CACCIATORE: Lo spettacolo indecoroso del Parlamento

 

 

Aldo Bianchini

 

SALERNO – Quello con il prof. Giuseppe Cacciatore (detto Peppino) è un rapporto che si va consolidando sempre di più e la cosa non può che farci piacere, molto piacere.

Lo scrittore, filosofo e docente universitario Giuseppe Cacciatore questa volta ha scritto sul Parlamento nazionale e, come nel suo costume, lo ha randellato senza esclusione di colpi e senza scelta di colori passando da Minniti a Salvini senza alcun tentennamento dimostrando ancora una volta assoluta autonomia e indipendenza. Anche se il mio pensiero conta poco rispetto a quello del prof Cacciatore devo dire che ha condiviso ogni parola del suo approfondimento sulla “spettacolo indecoroso del Parlamento”.

 

di Giuseppe Cacciatore (scrittore – filosofo)

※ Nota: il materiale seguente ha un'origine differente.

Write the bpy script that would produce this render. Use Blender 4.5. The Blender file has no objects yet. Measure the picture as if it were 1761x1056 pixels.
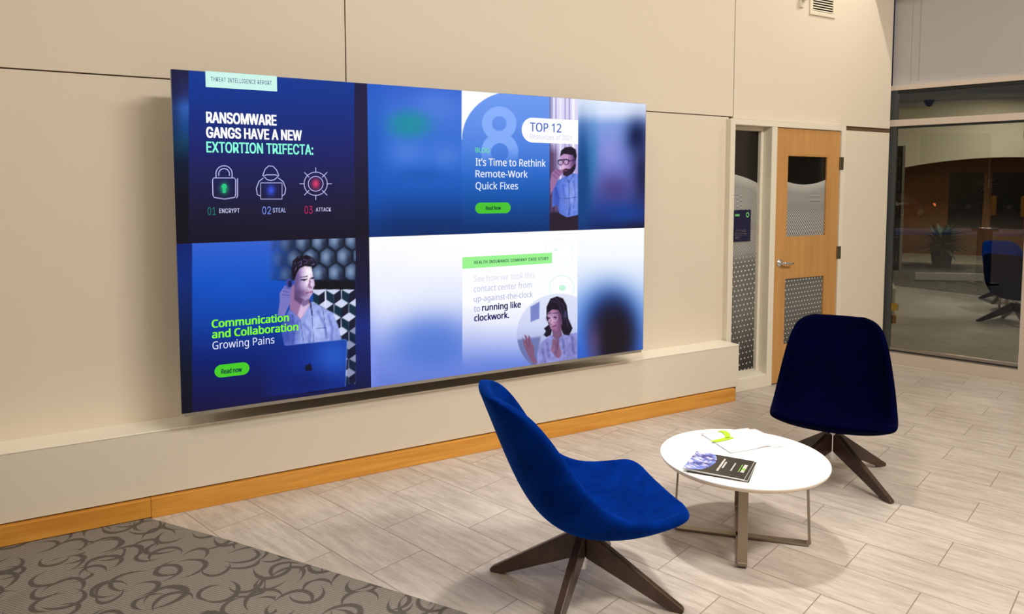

Ho dedicato negli ultimi mesi la maggior parte dei miei articoli al pericolo sempre crescente di un attacco senza precedenti nella storia repubblicana alla democrazia e alle sue istituzioni: dai provvedimenti antiumanitari e xenofobi verso i migranti, all’anticostituzionalità dei decreti voluti e imposti prima da Minniti e poi da Salvini; dall’abolizione   della prescrizione alla legge sulla legittima difesa ampliata a dismisura; dal gravissimo processo di destabilizzazione e mortificazione del Parlamento  sempre più chiamato non a discutere e a proporre ma solamente a votare a scatola chiusa i provvedimenti della maggioranza, così come avveniva nell’era mussoliniana; il progetto di autonomia    per le regioni più ricche  del Paese contrario ai dettami della Costituzione e che costituirebbe non solo un colpo gravissimo all’unità nazionale, ma anche la definitiva condanna del Sud alla perdita di risorse, di investimenti, di provvedimenti per il lavoro e l’ambiente.

In molti nei mesi passati hanno giudicato   esagerati i ripetuti appelli rivolti all’opinione pubblica e alle massime cariche dello Stato perché vigilassero e impedissero lo stillicidio di continui sbreghi al dettato costituzionale. Lo spettacolo indecoroso al quale stiamo assistendo alla mortificazione delle prerogative costituzionali dei due rami del Parlamento è l’ulteriore gradino di una scalata sempre più evidente verso un sistema monocratico (anzi bicefalo         visto che i nuovi  dittatori sono due) che si avvia sulla strada del modello postmoderno di dittatura che ha la sua base nel consenso di grandi masse blandite    e attratte da promesse mirabolanti di annullamento della povertà, di lavoro per i giovani, di reddito di cittadinanza, di liberazione dai migranti che tolgono lavoro e casa agli italiani, di piccoli e medi imprenditori che aspettano maggiori investimenti e minori tasse, di cittadini delle regioni ricche del nord che finalmente non vedono l’ora di liberarsi dal fardello delle regioni meridionali povere di risorse e ricche di fannulloni che non lavorano, di giornali ai quali va messo il bagaglio perché sono critici del governo ad iniziare dai giornali indipendenti e dalle testate in cooperativa.

Ecco: questa è la narrazione che oggi fornisce benzina alla biposto Di Maio – Salvini (il terzo, promo ministro, è addetto alla spinta quando cade il livello del carburante populistico).

W la sinistra ?  Si balocca in uno stucchevole confronto tra i candidati alla segreteria di un partito che continua a non fare una seria e radicale autocritica degli errori e delle politiche sbagliate; oppure gioca a nascondino (mi riferisco ai piccoli raggruppamenti a sinistra del PD) in attesa che una mano invisibile rifaccia il miracolo della moltiplicazione dei pani e dei pesci. Nel frattempo c’è solo da sperare che la lite tra i due contendenti li distragga da pericolose e drammatiche prospettive, prima fra tutte la revisione/cancellazione delle norme costituzionali, sperando che la prima di esse non riguardi l’elezione a sorteggio dei deputati (proposta tempo fa da Grillo) chiamati soltanto a ratificare le scelte del governo.